I guess the long and short of it is that you need to be called what’s comfortable for you and your DIL. I would really hate it if my inlaws would call me by the wrong nickname-- like Kathy or Kit.
 
joey(name removed by moderator):
If the OP went to the trouble of posting this thread it’s because it is bothering her and she wanted some insights on this. I
Thank you I appreciate your understanding. It is very hard to explain. We all come from different heritages.
 
Island Oak:
OUCH! Time to limit your caffeine intake or start your cocktail hour earlier.

To the OP–I have always called my dear ILs “Mother & Dad”–it just seemed to fit (they didn’t offer any suggestions). They were/are the same age as my grandparents and I can’t imagine EVER using their first names–way too familiar, lacking in deference and not at all in keeping with their social custom–which to me was more important than keeping my own. As the years have gone by (now married 17 years) they have become as dear to me as my own parents and the title fits even better. By all means offer the suggestion of your preference to your DIL–she’ll probably appreciate it.
Thanks. Some of the posting have really depressed me. My DIL is loved by us. She dated my son for five years and visited with us many times. We share a lot but our backgrounds are not similiar.
 
I have been married 23 years. When I was introduced to my future inlaws, I started to call them Mr and Mrs. and was asked by my future MIL to call her by her first name. By the time we were married, I had been calling them by their first names for a year and a half already. Was too weird to switch to Mom and Dad. And it implies a closeness that is not there. To this day I call them by their first names.

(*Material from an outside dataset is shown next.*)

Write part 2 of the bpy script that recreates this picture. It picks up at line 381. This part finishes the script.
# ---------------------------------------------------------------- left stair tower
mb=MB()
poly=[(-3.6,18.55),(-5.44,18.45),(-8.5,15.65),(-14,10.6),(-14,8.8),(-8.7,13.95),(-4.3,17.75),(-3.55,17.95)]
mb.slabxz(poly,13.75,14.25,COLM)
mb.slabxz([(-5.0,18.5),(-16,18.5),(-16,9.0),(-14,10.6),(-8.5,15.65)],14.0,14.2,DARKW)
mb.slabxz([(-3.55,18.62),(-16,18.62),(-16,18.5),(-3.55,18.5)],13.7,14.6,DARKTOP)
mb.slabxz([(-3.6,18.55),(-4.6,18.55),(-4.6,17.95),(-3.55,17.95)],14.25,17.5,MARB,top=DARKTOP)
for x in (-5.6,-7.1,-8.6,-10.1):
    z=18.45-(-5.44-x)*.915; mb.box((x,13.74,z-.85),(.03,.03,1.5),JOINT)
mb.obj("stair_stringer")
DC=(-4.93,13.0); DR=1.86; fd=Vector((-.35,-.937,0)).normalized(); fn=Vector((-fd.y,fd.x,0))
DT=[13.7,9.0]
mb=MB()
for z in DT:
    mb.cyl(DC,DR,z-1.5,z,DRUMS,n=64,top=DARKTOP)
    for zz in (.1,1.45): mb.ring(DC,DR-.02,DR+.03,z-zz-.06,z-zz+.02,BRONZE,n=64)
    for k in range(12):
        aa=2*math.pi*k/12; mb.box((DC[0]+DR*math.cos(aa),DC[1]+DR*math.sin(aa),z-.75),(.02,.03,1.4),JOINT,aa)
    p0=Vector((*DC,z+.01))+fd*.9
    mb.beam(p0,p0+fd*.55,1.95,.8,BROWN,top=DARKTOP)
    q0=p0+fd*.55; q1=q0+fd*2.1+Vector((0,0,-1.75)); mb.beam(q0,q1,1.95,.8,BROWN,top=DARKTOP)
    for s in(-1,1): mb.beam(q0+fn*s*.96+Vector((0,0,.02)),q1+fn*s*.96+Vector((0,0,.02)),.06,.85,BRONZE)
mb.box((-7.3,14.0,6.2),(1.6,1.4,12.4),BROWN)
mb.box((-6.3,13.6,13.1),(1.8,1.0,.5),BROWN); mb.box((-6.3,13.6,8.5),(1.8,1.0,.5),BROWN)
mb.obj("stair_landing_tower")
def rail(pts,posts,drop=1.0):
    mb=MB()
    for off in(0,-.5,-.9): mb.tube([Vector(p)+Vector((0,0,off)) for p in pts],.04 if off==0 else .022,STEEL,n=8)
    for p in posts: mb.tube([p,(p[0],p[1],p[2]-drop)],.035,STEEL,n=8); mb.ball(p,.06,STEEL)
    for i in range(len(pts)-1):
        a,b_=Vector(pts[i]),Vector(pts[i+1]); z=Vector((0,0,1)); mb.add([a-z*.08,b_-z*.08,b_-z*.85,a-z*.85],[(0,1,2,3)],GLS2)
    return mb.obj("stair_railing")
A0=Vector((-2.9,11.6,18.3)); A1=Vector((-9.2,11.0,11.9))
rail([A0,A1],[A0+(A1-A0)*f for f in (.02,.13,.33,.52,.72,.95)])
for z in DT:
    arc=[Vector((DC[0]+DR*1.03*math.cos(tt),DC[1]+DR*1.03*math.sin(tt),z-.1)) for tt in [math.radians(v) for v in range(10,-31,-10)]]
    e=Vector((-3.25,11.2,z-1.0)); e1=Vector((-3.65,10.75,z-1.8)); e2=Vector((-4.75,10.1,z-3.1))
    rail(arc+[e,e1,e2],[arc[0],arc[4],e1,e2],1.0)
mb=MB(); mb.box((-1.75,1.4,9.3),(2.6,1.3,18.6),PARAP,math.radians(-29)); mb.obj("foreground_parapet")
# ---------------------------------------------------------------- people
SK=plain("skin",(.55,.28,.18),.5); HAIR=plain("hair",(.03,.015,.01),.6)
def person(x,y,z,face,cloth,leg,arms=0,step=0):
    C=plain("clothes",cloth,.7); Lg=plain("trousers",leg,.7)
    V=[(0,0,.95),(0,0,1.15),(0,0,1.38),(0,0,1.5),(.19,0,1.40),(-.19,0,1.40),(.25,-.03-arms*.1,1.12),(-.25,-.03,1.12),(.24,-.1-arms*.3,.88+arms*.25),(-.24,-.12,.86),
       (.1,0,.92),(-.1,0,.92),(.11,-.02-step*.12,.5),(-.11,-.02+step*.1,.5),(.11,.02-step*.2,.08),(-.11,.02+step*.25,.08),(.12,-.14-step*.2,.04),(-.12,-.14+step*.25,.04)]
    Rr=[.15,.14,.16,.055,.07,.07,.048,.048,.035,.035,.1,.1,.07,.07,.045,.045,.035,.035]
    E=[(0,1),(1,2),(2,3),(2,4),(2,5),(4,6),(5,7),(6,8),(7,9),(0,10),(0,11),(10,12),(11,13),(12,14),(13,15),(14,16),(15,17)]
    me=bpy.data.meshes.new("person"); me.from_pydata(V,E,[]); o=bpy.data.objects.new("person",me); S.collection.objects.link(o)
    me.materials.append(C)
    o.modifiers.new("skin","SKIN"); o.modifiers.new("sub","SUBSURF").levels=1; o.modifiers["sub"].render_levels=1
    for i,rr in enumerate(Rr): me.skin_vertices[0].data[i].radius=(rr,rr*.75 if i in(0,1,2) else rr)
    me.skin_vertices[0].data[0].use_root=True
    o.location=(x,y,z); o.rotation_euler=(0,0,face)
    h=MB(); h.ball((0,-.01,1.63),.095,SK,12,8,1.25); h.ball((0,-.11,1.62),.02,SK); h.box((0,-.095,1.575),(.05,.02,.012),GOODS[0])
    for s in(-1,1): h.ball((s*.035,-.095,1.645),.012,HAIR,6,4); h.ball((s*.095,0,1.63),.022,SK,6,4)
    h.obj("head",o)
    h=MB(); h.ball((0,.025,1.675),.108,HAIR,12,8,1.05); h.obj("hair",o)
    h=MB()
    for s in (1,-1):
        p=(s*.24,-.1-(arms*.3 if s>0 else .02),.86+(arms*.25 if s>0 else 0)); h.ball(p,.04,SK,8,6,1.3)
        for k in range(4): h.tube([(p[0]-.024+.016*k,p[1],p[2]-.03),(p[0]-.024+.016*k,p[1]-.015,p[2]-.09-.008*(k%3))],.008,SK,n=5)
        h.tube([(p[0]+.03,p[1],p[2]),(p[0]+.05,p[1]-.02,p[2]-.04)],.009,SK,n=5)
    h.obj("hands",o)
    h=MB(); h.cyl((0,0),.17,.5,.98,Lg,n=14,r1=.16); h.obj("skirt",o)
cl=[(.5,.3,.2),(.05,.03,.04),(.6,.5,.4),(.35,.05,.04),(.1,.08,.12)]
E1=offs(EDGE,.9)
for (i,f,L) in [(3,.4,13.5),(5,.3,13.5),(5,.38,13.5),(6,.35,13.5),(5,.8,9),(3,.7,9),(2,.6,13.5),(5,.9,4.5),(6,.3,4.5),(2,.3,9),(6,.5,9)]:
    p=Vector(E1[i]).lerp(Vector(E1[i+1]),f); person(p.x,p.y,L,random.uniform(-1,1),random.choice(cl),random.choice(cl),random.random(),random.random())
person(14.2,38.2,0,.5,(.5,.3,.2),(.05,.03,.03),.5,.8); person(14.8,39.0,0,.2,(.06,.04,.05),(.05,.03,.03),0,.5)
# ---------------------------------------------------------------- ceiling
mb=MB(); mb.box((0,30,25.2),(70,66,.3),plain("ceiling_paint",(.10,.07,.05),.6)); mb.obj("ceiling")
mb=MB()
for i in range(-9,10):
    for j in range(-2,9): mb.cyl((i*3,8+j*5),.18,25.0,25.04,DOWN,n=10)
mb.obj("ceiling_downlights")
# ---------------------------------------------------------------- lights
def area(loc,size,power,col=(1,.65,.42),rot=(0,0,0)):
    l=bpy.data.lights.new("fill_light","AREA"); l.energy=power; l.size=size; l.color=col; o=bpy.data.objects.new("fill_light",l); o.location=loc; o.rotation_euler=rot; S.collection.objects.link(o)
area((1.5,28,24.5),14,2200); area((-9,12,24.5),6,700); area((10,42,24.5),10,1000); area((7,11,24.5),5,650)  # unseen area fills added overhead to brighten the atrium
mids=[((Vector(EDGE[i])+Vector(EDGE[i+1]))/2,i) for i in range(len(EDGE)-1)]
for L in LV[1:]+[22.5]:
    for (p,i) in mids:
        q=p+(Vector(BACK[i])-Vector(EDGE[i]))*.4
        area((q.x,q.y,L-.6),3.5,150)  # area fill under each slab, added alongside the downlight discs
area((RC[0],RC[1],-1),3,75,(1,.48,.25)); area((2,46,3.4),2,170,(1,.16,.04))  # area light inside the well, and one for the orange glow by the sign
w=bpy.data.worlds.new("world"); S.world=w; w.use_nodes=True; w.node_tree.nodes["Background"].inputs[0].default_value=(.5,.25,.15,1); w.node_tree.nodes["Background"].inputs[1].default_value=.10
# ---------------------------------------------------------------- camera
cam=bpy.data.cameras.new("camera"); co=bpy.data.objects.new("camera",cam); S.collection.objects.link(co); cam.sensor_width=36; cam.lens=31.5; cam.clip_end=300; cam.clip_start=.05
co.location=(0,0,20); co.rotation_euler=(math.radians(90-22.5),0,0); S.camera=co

As far as written correspondence, it depended on who initiated it. If my husband was sending a birthday/anniversary etc card, he would address it Mom and Dad and I would add my name to it. If it was a thank you note or something from me, I would address it to their first names. Usually if it was coming from me, my husband would not add his name to it.

I would have loved it if my husband would have added his name to wedding thank you’s. I hated that it was considered my job even though I had no clue who half the people were that I was thanking.

Arlene
 
When I am writing a card to my in-laws from both my husband and myself I address it Mom & Dad even though I do not call them that. My own parents do not like to be addressed by their first names by younger people. And I was raised that way. I call my inlaws by they’re first names because I do not want to call them mom & dad and they basically said right after we got married to call them by their first names. I have an old grade school friend who has taken to call my parents by their first names and drives them crazy.

Now that being said. Ann while I realize this is a source of irratation to you. I do not think you DIL meant to be disrespectful. She was probably raised in a more relaxed family most likely didn’t even think about it. I get the feeling you do not altogether approve of you DIL and this is just one issue among many.

I would really choose issues that are that a very important in the scheme of things to address. I don’t think this is one of those issues. Whether you like this young woman or not this is the choice your son made and for your son’s sake and his marriage do not cause undo stress and tension by being sensitive.

It’s time to step back and let him “cleave to his wife”. Being newlyweds can be stressful enough without even added extended family issues. Let it go and choose to love your daughter in law even if you don’t like her. It would be the best thing you can do for your son’s future happiness.